Pearl Jam’s new album considered ‘gem’

Pearl Jams new album considered gem

Pearl Jam’s new album considered ‘gem’

Nathan Mills

At just a shade over a half hour, Pearl Jam’s latest album, “Backspacer,” accomplishes more in its short playtime than most albums could do in twice the time.

After three years since their last release, the band has put out an album that carries astounding “pop” value whilst also showing the members’ maturity and musical prowess, something almost unheard of in today’s music. Eddie Vedder once again spins a web of words that could draw in any listener.

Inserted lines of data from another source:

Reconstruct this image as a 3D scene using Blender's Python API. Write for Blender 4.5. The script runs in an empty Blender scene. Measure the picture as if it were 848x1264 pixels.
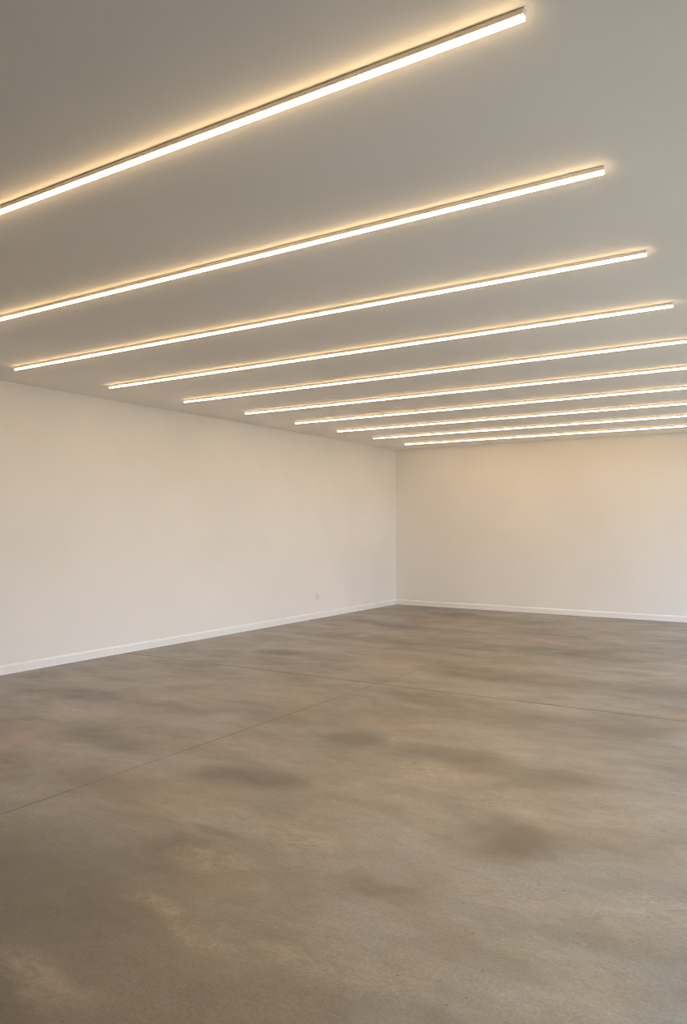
import bpy, bmesh, math, random
from mathutils import Vector, Matrix

random.seed(7)
SC = bpy.context.scene
COL = SC.collection

# ------------------------------------------------------------------ sizes (metres)
H = 3.0                      # ceiling height
XL, XR = -7.11, 0.58         # left wall, right wall
YF, YB = -0.75, 13.0         # front wall (behind the camera), back wall
T = 0.15                     # wall thickness
EYE = 1.514
YAW = math.radians(32.61)


# ------------------------------------------------------------------ helpers
def obj(name, bm, mat, parent=None, smooth=False, kind=None):
    me = bpy.data.meshes.new(name)
    bm.normal_update()
    bm.to_mesh(me)
    bm.free()
    if smooth:
        for p in me.polygons:
            p.use_smooth = True
    me.materials.append(mat)
    o = bpy.data.objects.new(name, me)
    COL.objects.link(o)
    if parent:
        o.parent = parent
    if kind:
        o['kind'] = kind
    return o


def add_box(bm, lo, hi):
    c = [(a + b) / 2 for a, b in zip(lo, hi)]
    s = [abs(b - a) for a, b in zip(lo, hi)]
    r = bmesh.ops.create_cube(bm, size=1.0)
    bmesh.ops.scale(bm, vec=s, verts=r['verts'])
    bmesh.ops.translate(bm, vec=c, verts=r['verts'])
    return r['verts']


def box(lo, hi, bev=0.0, seg=2):
    bm = bmesh.new()
    add_box(bm, lo, hi)
    if bev:
        bmesh.ops.bevel(bm, geom=bm.edges[:], offset=bev, segments=seg, affect='EDGES', profile=0.6)
    return bm


def extrude_profile(pts, x0, x1, axis='X'):
    """Closed 2-D profile (a, z) swept between x0 and x1."""
    bm = bmesh.new()
    def mk(x, a, z):
        return (x, a, z) if axis == 'X' else (a, x, z)
    v0 = [bm.verts.new(mk(x0, a, z)) for a, z in pts]
    v1 = [bm.verts.new(mk(x1, a, z)) for a, z in pts]
    n = len(pts)
    for i in range(n):
        bm.faces.new((v0[i], v0[(i + 1) % n], v1[(i + 1) % n], v1[i]))
    bm.faces.new(v0[::-1])
    bm.faces.new(v1)
    bmesh.ops.recalc_face_normals(bm, faces=bm.faces[:])
    return bm


def empty(name, loc):
    o = bpy.data.objects.new(name, None)
    o.empty_display_size = 0.1
    o.location = loc
    COL.objects.link(o)
    return o


def tag(o, label, cat, group=None):
    o['label'] = label
    o['category'] = cat
    if group:
        o['group'] = group


class NT:
    """Tiny node-tree builder."""
    def __init__(self, name):
        self.m = bpy.data.materials.new(name)
        self.m.use_nodes = True
        self.t = self.m.node_tree
        self.t.nodes.clear()
        self.out = self.t.nodes.new('ShaderNodeOutputMaterial')

    def n(self, kind, **kw):
        nd = self.t.nodes.new(kind)
        for k, v in kw.items():
            setattr(nd, k, v)
        return nd

    def link(self, a, b):
        self.t.links.new(a, b)

    def set(self, sock, v):
        if isinstance(v, bpy.types.NodeSocket):
            self.link(v, sock)
        else:
            sock.default_value = v

    def math(self, op, a, b=0.0, c=None, clamp=False):
        nd = self.n('ShaderNodeMath', operation=op, use_clamp=clamp)
        self.set(nd.inputs[0], a)
        self.set(nd.inputs[1], b)
        if c is not None:
            self.set(nd.inputs[2], c)
        return nd.outputs[0]

    def mix(self, f, a, b, blend='MIX'):
        nd = self.n('ShaderNodeMix', data_type='RGBA', blend_type=blend)
        self.set(nd.inputs['Factor'], f)
        self.set(nd.inputs[6], a)
        self.set(nd.inputs[7], b)
        return nd.outputs[2]

    def noise(self, vec, scale, detail=4, rough=0.55, dist=0.0):
        nd = self.n('ShaderNodeTexNoise')
        self.link(vec, nd.inputs['Vector'])
        nd.inputs['Scale'].default_value = scale
        nd.inputs['Detail'].default_value = detail
        nd.inputs['Roughness'].default_value = rough
        nd.inputs['Distortion'].default_value = dist
        return nd

    def mapping(self, vec, scale=(1, 1, 1), loc=(0, 0, 0), rz=0.0):
        nd = self.n('ShaderNodeMapping')
        self.link(vec, nd.inputs['Vector'])
        nd.inputs['Scale'].default_value = scale
        nd.inputs['Location'].default_value = loc
        nd.inputs['Rotation'].default_value = (0, 0, rz)
        return nd.outputs[0]

    def ramp(self, f, stops):
        nd = self.n('ShaderNodeValToRGB')
        self.link(f, nd.inputs[0])
        cr = nd.color_ramp
        while len(cr.elements) < len(stops):
            cr.elements.new(0.5)
        for e, (p, c) in zip(cr.elements, stops):
            e.position = p
            e.color = (*c, 1) if len(c) == 3 else c
        return nd.outputs[0]

    def range(self, f, a, b, c=0.0, d=1.0, smooth=True):
        nd = self.n('ShaderNodeMapRange')
        if smooth:
            nd.interpolation_type = 'SMOOTHSTEP'
        self.set(nd.inputs[0], f)
        for i, v in enumerate((a, b, c, d)):
            nd.inputs[i + 1].default_value = v
        return nd.outputs[0]

    def principled(self, color, rough=0.5, spec=0.5, metal=0.0, normal=None):
        p = self.n('ShaderNodeBsdfPrincipled')
        self.set(p.inputs['Base Color'], color)
        self.set(p.inputs['Roughness'], rough)
        self.set(p.inputs['Specular IOR Level'], spec)
        p.inputs['Metallic'].default_value = metal
        if normal is not None:
            self.link(normal, p.inputs['Normal'])
        self.link(p.outputs[0], self.out.inputs[0])
        return p

    def bump(self, h, strength, dist=0.01):
        nd = self.n('ShaderNodeBump')
        nd.inputs['Strength'].default_value = strength
        nd.inputs['Distance'].default_value = dist
        self.link(h, nd.inputs['Height'])
        return nd.outputs[0]

    def coords(self):
        return self.n('ShaderNodeTexCoord').outputs['Object']


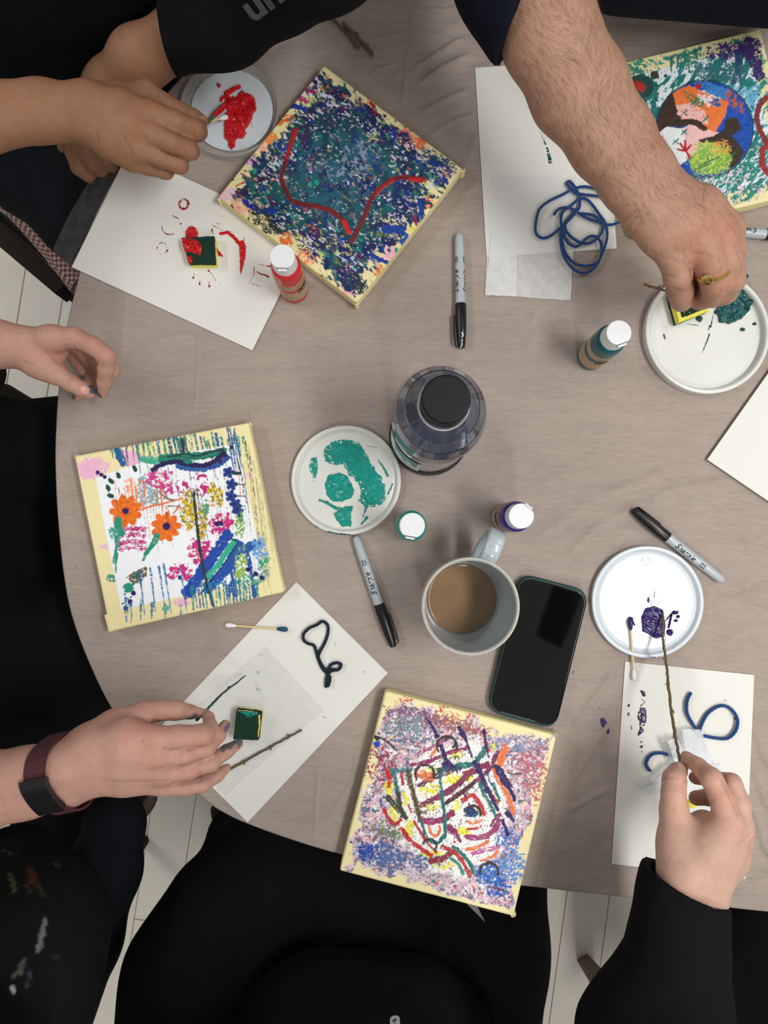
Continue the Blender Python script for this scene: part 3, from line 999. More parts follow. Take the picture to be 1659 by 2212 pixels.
# ============================================================ PAINTED CANVASES
class Paint:
    def __init__(s, X, Y, U, Vv, conv):
        s.X, s.Y, s.U, s.V = X, Y, U, Vv
        s.ox, s.oy, s.s = conv
        s.C = np.zeros(X.shape + (3,))
        s.H = np.zeros(X.shape)
        s.k = 0
    def fill(s, col): s.C[:] = lin(col)
    def c(s, pts): return [(s.ox + x / s.s, s.oy + y / s.s) for x, y in pts]
    def blend(s, m, col, h=0.0, sl=None):
        col = lin(col) if not isinstance(col, np.ndarray) else col
        if sl is None:
            s.C += (col - s.C) * m[..., None]
            s.H = s.H + m * h
        else:
            s.C[sl] += (col - s.C[sl]) * m[..., None]
            s.H[sl] += m * h
    def box(s, lo, hi):
        m = (s.X > lo[0]) & (s.X < hi[0]) & (s.Y > lo[1]) & (s.Y < hi[1])
        if not m.any(): return None
        i = np.where(m.any(1))[0]; j = np.where(m.any(0))[0]
        return (slice(i[0], i[-1] + 1), slice(j[0], j[-1] + 1))
    def stroke(s, pts, w, col, dry=0.0, h=0.0002, w1=None, rag=0.25, col2=None, soft=0.9):
        """brush stroke in zoomed-photo coordinates; w full width in the same units"""
        s.k += 7
        p = np.array(s.c(pts)); w0 = w / 2 / s.s; w1 = w0 if w1 is None else w1 / 2 / s.s
        if len(p) > 2: p = catmull(p, 5)
        wm = max(w0, w1) + 4
        sl = s.box(p.min(0) - wm, p.max(0) + wm)
        if sl is None: return
        X, Y = s.X[sl], s.Y[sl]
        d, al, sd, L = polydist(X, Y, p)
        t = al / L
        ww = w0 * (1 - t) + w1 * t
        ww = ww * (1 - rag + 2 * rag * fbm(X, Y, 5, s.k, 2))
        m = sstep(-soft, soft, ww - d)
        if dry > 0:
            br = vnoise(al / 14 + 3, sd / 1.1 + 50, s.k + 1) * 0.6 + fbm(X, Y, 3, s.k + 2, 3) * 0.5
            m = m * sstep(dry - .13, dry + .13, br)
        cc = lin(col)
        if col2 is not None:
            q = sstep(.35, .65, vnoise(al / 18, sd / 1.5 + 30, s.k + 3))
            cc = cc + (lin(col2) - cc) * q[..., None]
        s.blend(m, cc, h * (0.6 + 0.8 * vnoise(al / 10, sd / 1.0 + 20, s.k + 4)) if False else h, sl)
    def blob(s, x, y, rx, ry, col, ang=0, dry=0.0, h=0.0001, rag=0.5, ns=6, col2=None, soft=0.12, dns=3.0):
        s.k += 7
        cx, cy = s.c([(x, y)])[0]
        rx, ry = rx / s.s, ry / s.s
        R = max(rx, ry) * 1.6 + 3
        sl = s.box((cx - R, cy - R), (cx + R, cy + R))
        if sl is None: return
        X, Y = s.X[sl], s.Y[sl]
        ca, sa = cos(radians(ang)), sin(radians(ang))
        u = ((X - cx) * ca + (Y - cy) * sa) / rx
        v = (-(X - cx) * sa + (Y - cy) * ca) / ry
        g = 1 - np.sqrt(u * u + v * v) + rag * (fbm(X, Y, ns, s.k, 3) - .5)
        m = sstep(-soft, soft, g)
        if dry > 0: m = m * sstep(dry - .13, dry + .13, fbm(X, Y, dns * 1.3, s.k + 1, 3))
        cc = lin(col)
        if col2 is not None:
            cc = cc + (lin(col2) - cc) * sstep(.4, .6, fbm(X, Y, 4, s.k + 2, 3))[..., None]
        s.blend(m, cc, h, sl)
    def poly(s, pts, col, rag=1.0, dry=0.0, h=0.0001, ns=6, soft=0.8):
        s.k += 7
        p = np.array(s.c(pts))
        sl = s.box(p.min(0) - 5, p.max(0) + 5)
        if sl is None: return
        X, Y = s.X[sl], s.Y[sl]
        g = polysdf(X, Y, p) + rag * 2 * (fbm(X, Y, ns, s.k, 3) - .5)
        m = sstep(-soft, soft, g)
        if dry > 0: m = m * sstep(dry - .06, dry + .06, fbm(X, Y, 3, s.k + 1, 3))
        s.blend(m, lin(col), h, sl)
    def speck(s, mask, col, scale, thr, seed, h=0.0001, ang=0.0, asp=1.0, octv=3, sf=.05):
        m = sstep(thr - sf, thr + sf, fbm(s.X, s.Y, scale, seed, octv, ang=ang, asp=asp)) * mask
        s.blend(m, col, h)

def canvas(label, corners, painter, conv, ztop=TZ + 0.0205, n=350, tapes=(), folds=()):
    A, B, C_, D_ = [np.array(P(*q, ztop)[:2]) for q in corners]
    ctr = (A + B + C_ + D_) / 4
    z0 = TZ + 0.0032
    t = thing('painted_canvas', label, 'canvas', (ctr[0], ctr[1], z0), 'square canvases being painted')
    rp = round_poly([A, B, C_, D_], 0.004, 4)
    # slight wobble of the wrapped edge
    pts = []
    m = len(rp)
    for i in range(m):
        a, b = rp[i], rp[(i + 1) % m]
        L = np.linalg.norm(b - a)
        k = max(1, int(L / 0.008))
        for j in range(k): pts.append(a + (b - a) * j / k)
    pts = np.array(pts)
    rad = pts - ctr
    rad /= np.linalg.norm(rad, axis=1)[:, None]
    pts += rad * (0.0008 * (fbm(pts[:, 0] * 1000, pts[:, 1] * 1000, 24, int(abs(ctr[0]) * 1000) % 90, 2) - 0.5))[:, None]
    V, F = prism(pts, z0, ztop, 0.0025, 3)
    obj('canvas_body', V, F, M['tape'], t, flat_ang=50)
    n1 = n
    u = np.linspace(0.002, 0.998, n1)
    U, Vv = np.meshgrid(u, u, indexing='ij')
    XY = (A[None, None] * (1 - U[..., None]) + B * U[..., None]) * (1 - Vv[..., None]) + (D_ * (1 - U[..., None]) + C_ * U[..., None]) * Vv[..., None]
    PX, PY = px_of(XY[..., 0], XY[..., 1], np.full(U.shape, ztop))
    p = Paint(PX, PY, U, Vv, conv)
    painter(p)
    L = np.linalg.norm(B - A)
    e = np.minimum(np.minimum(U, 1 - U), np.minimum(Vv, 1 - Vv)) * L
    q = np.clip(1 - e / 0.0027, 0, 1)
    drop = 0.0027 * (1 - np.sqrt(1 - np.minimum(q, 0.97) ** 2))
    # corner rounding
    Z = ztop + 0.0004 - drop + np.clip(p.H, 0, 0.0012)
    du, dv = np.minimum(U, 1 - U) * L, np.minimum(Vv, 1 - Vv) * L
    keep = ~((du + dv) < 0.0024)
    G = np.arange(n1 * n1).reshape(n1, n1)
    kq = keep[:-1, :-1] & keep[1:, :-1] & keep[1:, 1:] & keep[:-1, 1:]
    F = np.stack([G[:-1, :-1], G[1:, :-1], G[1:, 1:], G[:-1, 1:]], -1)[kq]
    a = np.cross(np.append(B - A, 0), np.append(D_ - A, 0))[2]
    if a < 0: F = F[:, ::-1]
    V = np.stack([XY[..., 0], XY[..., 1], Z], -1).reshape(-1, 3)
    obj('painted_surface', V, F, M['canvaspaint'], t, col=np.clip(p.C, 0, 1).reshape(-1, 3))
    for (a, b, w) in tapes:       # tape strip wrapped along an edge, proud of the side
        a = np.array(P(*a, ztop)[:2]); b = np.array(P(*b, ztop)[:2])
        d = (b - a) / np.linalg.norm(b - a)
        nn = np.array([d[1], -d[0]])
        if nn @ (ctr - (a + b) / 2) > 0: nn = -nn
        q4 = [a + nn * 0.0009, b + nn * 0.0009, b - nn * w, a - nn * w]
        V, F = prism(np.array(q4), ztop - 0.016, ztop + 0.0008, 0.0006, 2)
        obj('masking_tape', V, F, M['tape'], t, flat_ang=50)
    for (q, r) in folds:          # bunched tape at a corner
        w0 = P(*q, ztop)
        th = np.linspace(0, 2 * pi, 9)[:-1]
        pl = np.array([(w0[0] + r * (0.8 + .35 * sin(3 * a_)) * cos(a_), w0[1] + r * (0.8 + .25 * cos(2 * a_)) * sin(a_)) for a_ in th])
        V, F = prism(pl, ztop - 0.017, ztop - 0.0005, 0.002, 2)
        obj('tape_fold', V, F, M['tape'], t, flat_ang=50)
    return t

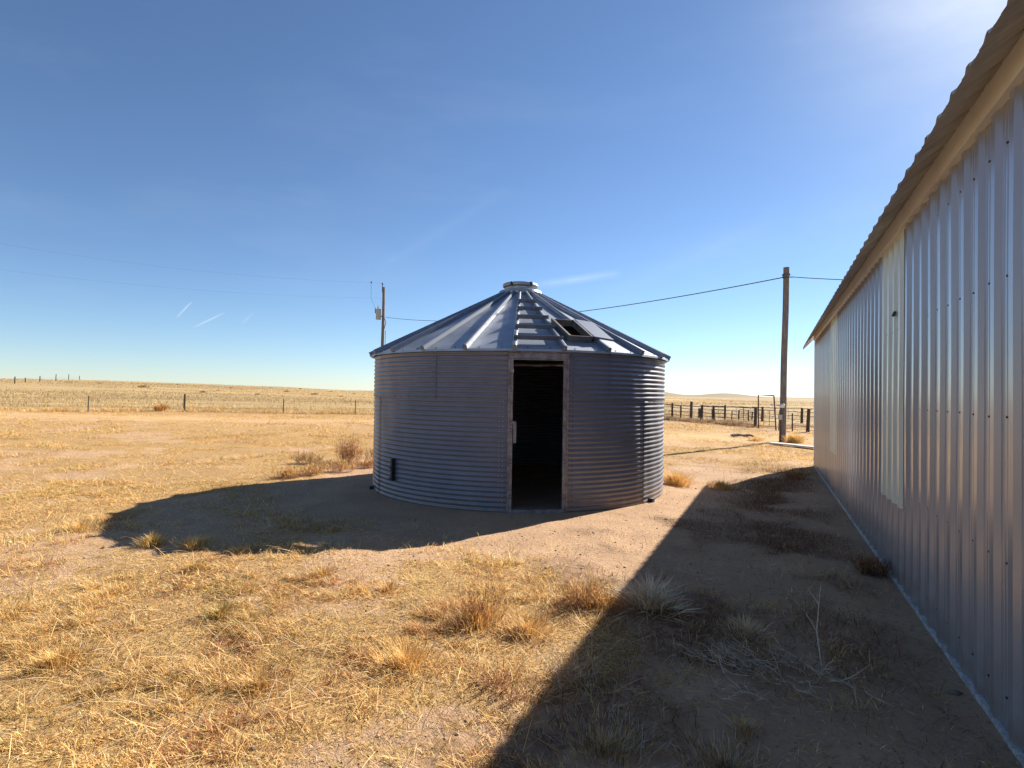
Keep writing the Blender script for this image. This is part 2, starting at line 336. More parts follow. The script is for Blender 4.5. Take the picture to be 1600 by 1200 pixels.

The album kicks off with three nearly white-knuckle tracks, “Gonna See My Friend,” “Got Some,” and “The Fixer,” that almost, on their own, seem to tell a tale worthy of a single album. That tale is of those who need help, want to help, and help himself, told all in the same breath.

Vedder’s recent venture into the world of acoustics makes its way onto the album along with a couple of heartfelt tracks.

“Just Breathe” contemplates love lost and the crimes against said love. As only few can, Vedder is able to transfer the fret from the lyrics directly into one’s heart using the stereo speakers as a medium This particular beauty has become a bit of an anthem for yours truly.

The last song on the album, “The End,” brings up the rear of a parade of good tunes sandwiched between it and “Just Breathe.”

Again, Vedder and the boys show that love and vulnerability that makes this album shine with this ballad. The words cry out for forgiveness for thoughtlessness and oblivion. In fact, this track is almost haunting as it ends with the music building to a climax as Vedder calls out “I’m here,” only to have the music suddenly die as he explains, “But not much longer.”

All in all, this album is the type of gem we’ve come to expect from Pearl Jam over the years, only maybe more refined. The band seems refueled after making politically charged anthems like “World Wide Suicide,” and is ready to show that renewed vigor.